* begin MATERIAL PROVIDED *

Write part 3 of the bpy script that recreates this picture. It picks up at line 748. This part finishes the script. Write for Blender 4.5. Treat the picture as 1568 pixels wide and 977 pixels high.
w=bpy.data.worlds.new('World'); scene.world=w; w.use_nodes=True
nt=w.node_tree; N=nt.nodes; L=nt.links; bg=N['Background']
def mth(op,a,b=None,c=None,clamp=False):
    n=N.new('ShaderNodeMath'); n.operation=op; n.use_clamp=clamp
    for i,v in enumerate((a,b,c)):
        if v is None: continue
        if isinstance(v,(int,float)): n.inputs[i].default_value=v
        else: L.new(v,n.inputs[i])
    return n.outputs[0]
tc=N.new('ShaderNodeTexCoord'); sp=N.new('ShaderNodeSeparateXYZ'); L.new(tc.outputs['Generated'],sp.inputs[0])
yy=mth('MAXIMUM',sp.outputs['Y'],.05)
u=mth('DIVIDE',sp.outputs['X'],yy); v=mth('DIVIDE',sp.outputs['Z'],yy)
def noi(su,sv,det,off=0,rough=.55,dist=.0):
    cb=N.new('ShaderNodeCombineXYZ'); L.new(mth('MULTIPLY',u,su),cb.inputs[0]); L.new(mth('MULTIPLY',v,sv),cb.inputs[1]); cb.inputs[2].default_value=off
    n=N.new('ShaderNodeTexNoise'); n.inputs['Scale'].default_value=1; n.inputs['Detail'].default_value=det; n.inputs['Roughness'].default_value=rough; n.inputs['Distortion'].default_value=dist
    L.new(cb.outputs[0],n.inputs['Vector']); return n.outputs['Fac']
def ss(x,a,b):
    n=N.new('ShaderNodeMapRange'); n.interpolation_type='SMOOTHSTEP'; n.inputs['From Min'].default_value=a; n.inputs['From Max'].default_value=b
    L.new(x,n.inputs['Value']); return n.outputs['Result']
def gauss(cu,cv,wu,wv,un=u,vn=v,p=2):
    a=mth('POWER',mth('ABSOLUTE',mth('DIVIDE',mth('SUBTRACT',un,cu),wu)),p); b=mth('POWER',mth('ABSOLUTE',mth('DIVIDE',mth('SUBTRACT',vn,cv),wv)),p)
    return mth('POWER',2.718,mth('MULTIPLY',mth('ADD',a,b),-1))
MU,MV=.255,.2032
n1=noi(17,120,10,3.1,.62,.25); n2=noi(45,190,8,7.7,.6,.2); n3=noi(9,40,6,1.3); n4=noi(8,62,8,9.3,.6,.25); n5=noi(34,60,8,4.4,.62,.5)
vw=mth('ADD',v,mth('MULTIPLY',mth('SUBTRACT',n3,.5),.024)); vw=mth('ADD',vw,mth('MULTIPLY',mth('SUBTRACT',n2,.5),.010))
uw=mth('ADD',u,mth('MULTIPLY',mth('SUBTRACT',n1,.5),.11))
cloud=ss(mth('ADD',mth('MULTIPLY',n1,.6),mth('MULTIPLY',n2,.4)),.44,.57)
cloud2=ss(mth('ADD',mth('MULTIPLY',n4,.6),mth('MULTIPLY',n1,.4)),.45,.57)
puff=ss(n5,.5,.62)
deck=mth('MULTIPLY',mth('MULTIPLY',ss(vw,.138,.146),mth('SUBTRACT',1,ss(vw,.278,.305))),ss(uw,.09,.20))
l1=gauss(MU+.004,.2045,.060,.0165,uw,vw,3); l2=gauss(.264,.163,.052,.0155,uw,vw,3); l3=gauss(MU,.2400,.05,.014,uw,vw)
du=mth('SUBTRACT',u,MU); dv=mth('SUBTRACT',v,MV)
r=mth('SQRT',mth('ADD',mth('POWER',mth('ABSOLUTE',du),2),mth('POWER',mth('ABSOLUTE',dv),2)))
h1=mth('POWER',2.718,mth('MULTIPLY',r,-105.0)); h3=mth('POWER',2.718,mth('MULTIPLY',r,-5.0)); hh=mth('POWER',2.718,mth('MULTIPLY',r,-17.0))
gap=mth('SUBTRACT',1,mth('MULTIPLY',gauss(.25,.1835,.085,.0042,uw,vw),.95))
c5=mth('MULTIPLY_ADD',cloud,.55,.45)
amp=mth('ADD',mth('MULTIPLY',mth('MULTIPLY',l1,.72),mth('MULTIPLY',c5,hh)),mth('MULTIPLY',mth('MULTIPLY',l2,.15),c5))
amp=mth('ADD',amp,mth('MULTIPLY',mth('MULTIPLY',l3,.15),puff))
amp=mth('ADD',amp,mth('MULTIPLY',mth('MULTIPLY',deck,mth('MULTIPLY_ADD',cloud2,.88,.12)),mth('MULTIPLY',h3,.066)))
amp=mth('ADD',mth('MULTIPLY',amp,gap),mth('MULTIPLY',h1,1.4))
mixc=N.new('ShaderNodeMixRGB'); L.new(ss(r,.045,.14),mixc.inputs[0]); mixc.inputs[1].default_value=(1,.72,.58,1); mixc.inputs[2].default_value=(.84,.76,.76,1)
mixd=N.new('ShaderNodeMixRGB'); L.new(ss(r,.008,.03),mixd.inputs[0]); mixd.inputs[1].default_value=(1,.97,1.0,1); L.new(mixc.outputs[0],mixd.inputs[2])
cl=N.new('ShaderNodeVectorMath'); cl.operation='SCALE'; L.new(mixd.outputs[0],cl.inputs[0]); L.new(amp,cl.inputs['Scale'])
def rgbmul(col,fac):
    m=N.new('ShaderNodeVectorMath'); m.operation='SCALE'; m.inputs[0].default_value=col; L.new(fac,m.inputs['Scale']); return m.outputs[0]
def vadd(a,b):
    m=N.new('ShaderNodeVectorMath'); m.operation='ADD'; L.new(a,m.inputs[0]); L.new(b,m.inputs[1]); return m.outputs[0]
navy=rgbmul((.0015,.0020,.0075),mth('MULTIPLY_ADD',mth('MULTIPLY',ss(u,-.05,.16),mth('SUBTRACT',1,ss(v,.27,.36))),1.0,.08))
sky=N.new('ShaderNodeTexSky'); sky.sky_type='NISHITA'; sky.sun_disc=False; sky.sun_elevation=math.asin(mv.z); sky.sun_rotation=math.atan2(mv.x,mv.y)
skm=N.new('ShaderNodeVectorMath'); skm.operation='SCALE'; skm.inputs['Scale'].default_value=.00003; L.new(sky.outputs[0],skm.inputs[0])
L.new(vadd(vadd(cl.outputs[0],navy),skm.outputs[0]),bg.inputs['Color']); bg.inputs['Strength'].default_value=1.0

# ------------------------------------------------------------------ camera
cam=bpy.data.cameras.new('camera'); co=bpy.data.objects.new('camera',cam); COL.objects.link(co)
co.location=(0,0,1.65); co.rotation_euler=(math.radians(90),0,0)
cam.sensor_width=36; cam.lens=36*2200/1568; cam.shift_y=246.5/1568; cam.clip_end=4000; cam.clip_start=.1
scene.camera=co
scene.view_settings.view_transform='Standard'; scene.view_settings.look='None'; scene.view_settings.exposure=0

* end MATERIAL PROVIDED *

Reproduce the whole listing word for word.

= ANSWER BELOW =
Write part 3 of the bpy script that recreates this picture. It picks up at line 748. This part finishes the script. Write for Blender 4.5. Treat the picture as 1568 pixels wide and 977 pixels high.
w=bpy.data.worlds.new('World'); scene.world=w; w.use_nodes=True
nt=w.node_tree; N=nt.nodes; L=nt.links; bg=N['Background']
def mth(op,a,b=None,c=None,clamp=False):
    n=N.new('ShaderNodeMath'); n.operation=op; n.use_clamp=clamp
    for i,v in enumerate((a,b,c)):
        if v is None: continue
        if isinstance(v,(int,float)): n.inputs[i].default_value=v
        else: L.new(v,n.inputs[i])
    return n.outputs[0]
tc=N.new('ShaderNodeTexCoord'); sp=N.new('ShaderNodeSeparateXYZ'); L.new(tc.outputs['Generated'],sp.inputs[0])
yy=mth('MAXIMUM',sp.outputs['Y'],.05)
u=mth('DIVIDE',sp.outputs['X'],yy); v=mth('DIVIDE',sp.outputs['Z'],yy)
def noi(su,sv,det,off=0,rough=.55,dist=.0):
    cb=N.new('ShaderNodeCombineXYZ'); L.new(mth('MULTIPLY',u,su),cb.inputs[0]); L.new(mth('MULTIPLY',v,sv),cb.inputs[1]); cb.inputs[2].default_value=off
    n=N.new('ShaderNodeTexNoise'); n.inputs['Scale'].default_value=1; n.inputs['Detail'].default_value=det; n.inputs['Roughness'].default_value=rough; n.inputs['Distortion'].default_value=dist
    L.new(cb.outputs[0],n.inputs['Vector']); return n.outputs['Fac']
def ss(x,a,b):
    n=N.new('ShaderNodeMapRange'); n.interpolation_type='SMOOTHSTEP'; n.inputs['From Min'].default_value=a; n.inputs['From Max'].default_value=b
    L.new(x,n.inputs['Value']); return n.outputs['Result']
def gauss(cu,cv,wu,wv,un=u,vn=v,p=2):
    a=mth('POWER',mth('ABSOLUTE',mth('DIVIDE',mth('SUBTRACT',un,cu),wu)),p); b=mth('POWER',mth('ABSOLUTE',mth('DIVIDE',mth('SUBTRACT',vn,cv),wv)),p)
    return mth('POWER',2.718,mth('MULTIPLY',mth('ADD',a,b),-1))
MU,MV=.255,.2032
n1=noi(17,120,10,3.1,.62,.25); n2=noi(45,190,8,7.7,.6,.2); n3=noi(9,40,6,1.3); n4=noi(8,62,8,9.3,.6,.25); n5=noi(34,60,8,4.4,.62,.5)
vw=mth('ADD',v,mth('MULTIPLY',mth('SUBTRACT',n3,.5),.024)); vw=mth('ADD',vw,mth('MULTIPLY',mth('SUBTRACT',n2,.5),.010))
uw=mth('ADD',u,mth('MULTIPLY',mth('SUBTRACT',n1,.5),.11))
cloud=ss(mth('ADD',mth('MULTIPLY',n1,.6),mth('MULTIPLY',n2,.4)),.44,.57)
cloud2=ss(mth('ADD',mth('MULTIPLY',n4,.6),mth('MULTIPLY',n1,.4)),.45,.57)
puff=ss(n5,.5,.62)
deck=mth('MULTIPLY',mth('MULTIPLY',ss(vw,.138,.146),mth('SUBTRACT',1,ss(vw,.278,.305))),ss(uw,.09,.20))
l1=gauss(MU+.004,.2045,.060,.0165,uw,vw,3); l2=gauss(.264,.163,.052,.0155,uw,vw,3); l3=gauss(MU,.2400,.05,.014,uw,vw)
du=mth('SUBTRACT',u,MU); dv=mth('SUBTRACT',v,MV)
r=mth('SQRT',mth('ADD',mth('POWER',mth('ABSOLUTE',du),2),mth('POWER',mth('ABSOLUTE',dv),2)))
h1=mth('POWER',2.718,mth('MULTIPLY',r,-105.0)); h3=mth('POWER',2.718,mth('MULTIPLY',r,-5.0)); hh=mth('POWER',2.718,mth('MULTIPLY',r,-17.0))
gap=mth('SUBTRACT',1,mth('MULTIPLY',gauss(.25,.1835,.085,.0042,uw,vw),.95))
c5=mth('MULTIPLY_ADD',cloud,.55,.45)
amp=mth('ADD',mth('MULTIPLY',mth('MULTIPLY',l1,.72),mth('MULTIPLY',c5,hh)),mth('MULTIPLY',mth('MULTIPLY',l2,.15),c5))
amp=mth('ADD',amp,mth('MULTIPLY',mth('MULTIPLY',l3,.15),puff))
amp=mth('ADD',amp,mth('MULTIPLY',mth('MULTIPLY',deck,mth('MULTIPLY_ADD',cloud2,.88,.12)),mth('MULTIPLY',h3,.066)))
amp=mth('ADD',mth('MULTIPLY',amp,gap),mth('MULTIPLY',h1,1.4))
mixc=N.new('ShaderNodeMixRGB'); L.new(ss(r,.045,.14),mixc.inputs[0]); mixc.inputs[1].default_value=(1,.72,.58,1); mixc.inputs[2].default_value=(.84,.76,.76,1)
mixd=N.new('ShaderNodeMixRGB'); L.new(ss(r,.008,.03),mixd.inputs[0]); mixd.inputs[1].default_value=(1,.97,1.0,1); L.new(mixc.outputs[0],mixd.inputs[2])
cl=N.new('ShaderNodeVectorMath'); cl.operation='SCALE'; L.new(mixd.outputs[0],cl.inputs[0]); L.new(amp,cl.inputs['Scale'])
def rgbmul(col,fac):
    m=N.new('ShaderNodeVectorMath'); m.operation='SCALE'; m.inputs[0].default_value=col; L.new(fac,m.inputs['Scale']); return m.outputs[0]
def vadd(a,b):
    m=N.new('ShaderNodeVectorMath'); m.operation='ADD'; L.new(a,m.inputs[0]); L.new(b,m.inputs[1]); return m.outputs[0]
navy=rgbmul((.0015,.0020,.0075),mth('MULTIPLY_ADD',mth('MULTIPLY',ss(u,-.05,.16),mth('SUBTRACT',1,ss(v,.27,.36))),1.0,.08))
sky=N.new('ShaderNodeTexSky'); sky.sky_type='NISHITA'; sky.sun_disc=False; sky.sun_elevation=math.asin(mv.z); sky.sun_rotation=math.atan2(mv.x,mv.y)
skm=N.new('ShaderNodeVectorMath'); skm.operation='SCALE'; skm.inputs['Scale'].default_value=.00003; L.new(sky.outputs[0],skm.inputs[0])
L.new(vadd(vadd(cl.outputs[0],navy),skm.outputs[0]),bg.inputs['Color']); bg.inputs['Strength'].default_value=1.0

# ------------------------------------------------------------------ camera
cam=bpy.data.cameras.new('camera'); co=bpy.data.objects.new('camera',cam); COL.objects.link(co)
co.location=(0,0,1.65); co.rotation_euler=(math.radians(90),0,0)
cam.sensor_width=36; cam.lens=36*2200/1568; cam.shift_y=246.5/1568; cam.clip_end=4000; cam.clip_start=.1
scene.camera=co
scene.view_settings.view_transform='Standard'; scene.view_settings.look='None'; scene.view_settings.exposure=0